▶ **Work to be completed**
Tally up the lines below that include the word "scene". Answer with the number alone.

--- begin ---

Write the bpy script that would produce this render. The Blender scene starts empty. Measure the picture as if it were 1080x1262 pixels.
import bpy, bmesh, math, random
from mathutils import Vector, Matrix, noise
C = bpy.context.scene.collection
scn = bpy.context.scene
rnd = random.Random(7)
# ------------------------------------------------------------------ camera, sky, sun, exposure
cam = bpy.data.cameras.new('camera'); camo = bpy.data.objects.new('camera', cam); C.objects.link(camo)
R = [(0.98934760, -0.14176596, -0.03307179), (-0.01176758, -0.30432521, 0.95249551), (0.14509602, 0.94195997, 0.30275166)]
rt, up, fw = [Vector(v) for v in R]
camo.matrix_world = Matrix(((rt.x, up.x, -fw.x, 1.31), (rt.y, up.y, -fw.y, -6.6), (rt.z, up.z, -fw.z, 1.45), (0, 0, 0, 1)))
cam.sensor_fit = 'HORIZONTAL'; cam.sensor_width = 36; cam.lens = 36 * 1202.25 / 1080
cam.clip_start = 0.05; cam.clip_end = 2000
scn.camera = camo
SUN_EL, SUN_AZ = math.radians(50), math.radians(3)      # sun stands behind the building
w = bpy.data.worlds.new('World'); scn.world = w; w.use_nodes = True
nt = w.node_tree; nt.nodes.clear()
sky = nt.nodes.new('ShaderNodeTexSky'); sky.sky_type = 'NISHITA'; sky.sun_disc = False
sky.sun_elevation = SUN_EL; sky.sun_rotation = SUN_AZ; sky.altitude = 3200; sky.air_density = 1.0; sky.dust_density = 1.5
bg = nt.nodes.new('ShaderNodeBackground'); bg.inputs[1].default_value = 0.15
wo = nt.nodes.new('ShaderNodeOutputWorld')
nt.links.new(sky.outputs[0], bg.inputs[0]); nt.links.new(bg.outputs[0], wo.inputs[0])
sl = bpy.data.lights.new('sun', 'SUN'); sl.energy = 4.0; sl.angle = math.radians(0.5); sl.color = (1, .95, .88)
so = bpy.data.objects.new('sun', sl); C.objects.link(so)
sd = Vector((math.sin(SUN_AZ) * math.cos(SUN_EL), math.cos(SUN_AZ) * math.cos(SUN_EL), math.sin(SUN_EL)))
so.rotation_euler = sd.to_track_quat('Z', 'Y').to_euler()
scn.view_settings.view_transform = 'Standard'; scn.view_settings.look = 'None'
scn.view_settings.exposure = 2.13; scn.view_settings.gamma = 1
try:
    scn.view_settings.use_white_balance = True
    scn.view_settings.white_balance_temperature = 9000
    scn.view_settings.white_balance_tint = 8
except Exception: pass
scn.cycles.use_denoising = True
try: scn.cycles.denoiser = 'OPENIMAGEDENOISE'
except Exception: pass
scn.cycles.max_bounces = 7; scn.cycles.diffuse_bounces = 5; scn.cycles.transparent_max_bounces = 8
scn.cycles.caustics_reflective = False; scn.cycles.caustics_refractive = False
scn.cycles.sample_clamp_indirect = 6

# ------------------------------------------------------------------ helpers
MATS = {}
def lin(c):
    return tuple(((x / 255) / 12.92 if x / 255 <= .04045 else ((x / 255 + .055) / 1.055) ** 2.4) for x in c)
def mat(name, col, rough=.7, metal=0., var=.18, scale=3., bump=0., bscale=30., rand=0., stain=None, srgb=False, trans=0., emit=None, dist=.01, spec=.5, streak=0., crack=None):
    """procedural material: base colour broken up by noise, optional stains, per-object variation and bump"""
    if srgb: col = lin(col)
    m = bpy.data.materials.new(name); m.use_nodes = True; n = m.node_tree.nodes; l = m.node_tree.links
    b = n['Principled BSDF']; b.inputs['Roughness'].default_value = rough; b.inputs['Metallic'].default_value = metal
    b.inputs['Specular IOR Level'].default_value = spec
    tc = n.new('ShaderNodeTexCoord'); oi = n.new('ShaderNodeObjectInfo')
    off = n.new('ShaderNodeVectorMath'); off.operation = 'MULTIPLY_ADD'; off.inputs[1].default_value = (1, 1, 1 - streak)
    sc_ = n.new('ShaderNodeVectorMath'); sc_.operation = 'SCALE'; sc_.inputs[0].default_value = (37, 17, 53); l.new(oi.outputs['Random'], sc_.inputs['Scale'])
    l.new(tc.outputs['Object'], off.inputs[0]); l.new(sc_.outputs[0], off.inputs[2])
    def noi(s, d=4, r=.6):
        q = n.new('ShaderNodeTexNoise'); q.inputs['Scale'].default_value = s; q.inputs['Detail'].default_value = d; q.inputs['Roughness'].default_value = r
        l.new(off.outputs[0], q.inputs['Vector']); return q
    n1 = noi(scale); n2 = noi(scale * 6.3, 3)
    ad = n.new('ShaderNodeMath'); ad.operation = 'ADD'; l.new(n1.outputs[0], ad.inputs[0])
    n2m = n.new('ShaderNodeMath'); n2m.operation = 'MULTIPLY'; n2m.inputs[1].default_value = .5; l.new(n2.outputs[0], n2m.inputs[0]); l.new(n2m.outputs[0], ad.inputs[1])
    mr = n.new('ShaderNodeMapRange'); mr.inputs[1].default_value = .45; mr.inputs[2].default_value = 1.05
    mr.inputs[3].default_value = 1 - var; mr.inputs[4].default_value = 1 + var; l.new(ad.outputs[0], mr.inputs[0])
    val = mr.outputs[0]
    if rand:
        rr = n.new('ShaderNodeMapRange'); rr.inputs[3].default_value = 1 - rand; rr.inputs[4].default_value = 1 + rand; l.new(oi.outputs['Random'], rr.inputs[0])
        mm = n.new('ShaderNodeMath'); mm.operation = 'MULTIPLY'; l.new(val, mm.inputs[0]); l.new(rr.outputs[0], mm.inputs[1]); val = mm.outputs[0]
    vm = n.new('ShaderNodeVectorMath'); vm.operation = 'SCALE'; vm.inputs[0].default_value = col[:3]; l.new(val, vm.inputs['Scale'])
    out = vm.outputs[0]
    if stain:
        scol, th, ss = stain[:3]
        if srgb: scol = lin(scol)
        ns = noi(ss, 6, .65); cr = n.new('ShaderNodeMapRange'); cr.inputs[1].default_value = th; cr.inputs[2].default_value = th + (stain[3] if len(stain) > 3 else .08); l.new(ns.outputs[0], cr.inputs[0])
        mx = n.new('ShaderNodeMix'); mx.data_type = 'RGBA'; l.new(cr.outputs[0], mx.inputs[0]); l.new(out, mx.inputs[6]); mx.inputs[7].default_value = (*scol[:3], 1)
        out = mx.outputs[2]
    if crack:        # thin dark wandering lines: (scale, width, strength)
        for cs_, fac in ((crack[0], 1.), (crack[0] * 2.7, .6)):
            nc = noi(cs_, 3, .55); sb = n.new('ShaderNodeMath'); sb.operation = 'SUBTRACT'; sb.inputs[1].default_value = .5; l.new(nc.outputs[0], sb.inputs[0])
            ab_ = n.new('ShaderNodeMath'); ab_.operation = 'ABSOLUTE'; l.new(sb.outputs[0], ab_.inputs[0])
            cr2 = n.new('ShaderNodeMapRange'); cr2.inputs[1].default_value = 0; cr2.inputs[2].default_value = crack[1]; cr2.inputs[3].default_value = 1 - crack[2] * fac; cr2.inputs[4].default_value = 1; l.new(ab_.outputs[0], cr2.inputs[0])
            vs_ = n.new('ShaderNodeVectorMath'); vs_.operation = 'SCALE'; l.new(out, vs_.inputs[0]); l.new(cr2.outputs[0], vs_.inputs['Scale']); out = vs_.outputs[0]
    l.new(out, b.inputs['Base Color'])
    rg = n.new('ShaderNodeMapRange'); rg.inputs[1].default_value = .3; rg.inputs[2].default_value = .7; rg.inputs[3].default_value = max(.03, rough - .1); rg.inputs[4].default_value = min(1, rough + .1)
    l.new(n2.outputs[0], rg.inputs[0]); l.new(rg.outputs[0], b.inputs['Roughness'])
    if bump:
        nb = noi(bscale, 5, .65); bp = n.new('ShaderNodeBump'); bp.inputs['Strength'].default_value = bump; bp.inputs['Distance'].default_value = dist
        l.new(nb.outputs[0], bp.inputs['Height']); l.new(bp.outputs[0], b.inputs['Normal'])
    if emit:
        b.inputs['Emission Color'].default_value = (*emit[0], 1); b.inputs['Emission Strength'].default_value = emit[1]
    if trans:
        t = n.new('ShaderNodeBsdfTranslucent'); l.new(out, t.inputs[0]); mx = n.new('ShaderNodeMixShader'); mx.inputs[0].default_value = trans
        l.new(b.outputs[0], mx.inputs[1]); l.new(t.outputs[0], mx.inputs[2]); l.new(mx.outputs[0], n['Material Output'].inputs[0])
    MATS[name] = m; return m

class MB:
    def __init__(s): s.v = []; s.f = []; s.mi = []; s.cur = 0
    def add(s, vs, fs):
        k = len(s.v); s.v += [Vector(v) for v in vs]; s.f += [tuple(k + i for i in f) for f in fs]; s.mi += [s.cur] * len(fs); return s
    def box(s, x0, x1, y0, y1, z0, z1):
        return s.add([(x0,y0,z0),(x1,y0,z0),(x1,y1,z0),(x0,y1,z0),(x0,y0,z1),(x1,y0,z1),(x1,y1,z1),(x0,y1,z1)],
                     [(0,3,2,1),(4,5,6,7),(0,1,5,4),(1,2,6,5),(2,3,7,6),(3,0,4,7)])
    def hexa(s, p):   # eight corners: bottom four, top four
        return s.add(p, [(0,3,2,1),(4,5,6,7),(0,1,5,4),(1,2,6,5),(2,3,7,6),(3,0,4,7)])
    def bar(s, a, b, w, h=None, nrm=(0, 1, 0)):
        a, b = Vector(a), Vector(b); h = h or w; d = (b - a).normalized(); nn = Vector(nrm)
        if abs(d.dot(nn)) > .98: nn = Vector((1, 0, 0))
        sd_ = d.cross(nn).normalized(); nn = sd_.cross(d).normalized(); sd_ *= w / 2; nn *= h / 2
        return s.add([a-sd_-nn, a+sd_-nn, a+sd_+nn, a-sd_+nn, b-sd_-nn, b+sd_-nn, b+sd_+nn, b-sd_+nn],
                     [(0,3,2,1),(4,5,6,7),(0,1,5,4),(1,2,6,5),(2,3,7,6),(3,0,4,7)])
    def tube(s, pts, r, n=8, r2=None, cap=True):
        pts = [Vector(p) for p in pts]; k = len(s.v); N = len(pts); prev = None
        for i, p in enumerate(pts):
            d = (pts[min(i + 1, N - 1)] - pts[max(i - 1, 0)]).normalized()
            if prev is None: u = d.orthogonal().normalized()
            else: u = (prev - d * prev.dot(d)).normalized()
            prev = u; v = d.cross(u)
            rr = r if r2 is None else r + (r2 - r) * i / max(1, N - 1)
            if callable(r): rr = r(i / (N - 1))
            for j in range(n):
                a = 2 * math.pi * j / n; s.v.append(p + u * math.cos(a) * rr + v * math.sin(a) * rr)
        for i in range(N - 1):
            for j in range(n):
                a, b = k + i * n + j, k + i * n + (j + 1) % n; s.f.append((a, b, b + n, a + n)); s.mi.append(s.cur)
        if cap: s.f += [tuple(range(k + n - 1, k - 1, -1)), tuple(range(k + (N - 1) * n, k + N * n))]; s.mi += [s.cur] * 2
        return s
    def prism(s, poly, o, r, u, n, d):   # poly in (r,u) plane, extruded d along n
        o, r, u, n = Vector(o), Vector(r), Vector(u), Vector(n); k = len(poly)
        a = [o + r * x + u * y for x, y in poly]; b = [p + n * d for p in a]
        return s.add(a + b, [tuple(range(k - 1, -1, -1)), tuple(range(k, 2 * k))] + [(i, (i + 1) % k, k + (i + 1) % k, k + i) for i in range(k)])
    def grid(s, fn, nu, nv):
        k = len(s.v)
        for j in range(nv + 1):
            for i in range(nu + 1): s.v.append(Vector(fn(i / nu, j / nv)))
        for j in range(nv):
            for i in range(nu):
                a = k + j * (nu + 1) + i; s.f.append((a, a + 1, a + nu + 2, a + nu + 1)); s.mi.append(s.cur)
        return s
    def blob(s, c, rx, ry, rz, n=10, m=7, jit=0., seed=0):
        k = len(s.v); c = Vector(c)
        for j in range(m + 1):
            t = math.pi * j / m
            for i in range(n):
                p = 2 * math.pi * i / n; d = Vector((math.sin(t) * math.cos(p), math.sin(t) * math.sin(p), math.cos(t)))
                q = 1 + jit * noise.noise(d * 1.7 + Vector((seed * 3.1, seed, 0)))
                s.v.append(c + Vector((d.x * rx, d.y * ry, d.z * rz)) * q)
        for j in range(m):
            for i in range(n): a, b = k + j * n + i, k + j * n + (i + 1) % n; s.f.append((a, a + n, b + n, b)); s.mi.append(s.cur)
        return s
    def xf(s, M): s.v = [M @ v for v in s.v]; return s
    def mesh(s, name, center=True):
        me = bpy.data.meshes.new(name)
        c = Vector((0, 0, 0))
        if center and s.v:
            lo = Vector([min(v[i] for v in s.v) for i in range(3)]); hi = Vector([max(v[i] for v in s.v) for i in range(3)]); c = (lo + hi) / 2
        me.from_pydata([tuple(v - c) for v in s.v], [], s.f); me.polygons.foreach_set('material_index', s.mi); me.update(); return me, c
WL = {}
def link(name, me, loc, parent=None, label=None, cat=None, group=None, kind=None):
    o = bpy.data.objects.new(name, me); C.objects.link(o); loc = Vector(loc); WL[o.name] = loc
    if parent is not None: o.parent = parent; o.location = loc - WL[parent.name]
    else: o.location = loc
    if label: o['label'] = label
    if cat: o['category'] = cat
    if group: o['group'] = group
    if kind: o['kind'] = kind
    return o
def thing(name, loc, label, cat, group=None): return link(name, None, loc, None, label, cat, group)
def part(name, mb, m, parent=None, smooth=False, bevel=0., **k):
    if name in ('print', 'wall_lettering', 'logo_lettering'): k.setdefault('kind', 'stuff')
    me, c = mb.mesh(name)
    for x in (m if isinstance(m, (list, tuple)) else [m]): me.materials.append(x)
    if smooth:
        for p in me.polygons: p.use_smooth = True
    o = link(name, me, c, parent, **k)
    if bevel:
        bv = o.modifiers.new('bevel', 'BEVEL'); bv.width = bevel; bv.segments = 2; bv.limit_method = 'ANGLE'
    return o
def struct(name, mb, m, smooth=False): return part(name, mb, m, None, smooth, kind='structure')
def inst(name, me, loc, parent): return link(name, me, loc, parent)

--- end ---

▶ **Output for this task**
3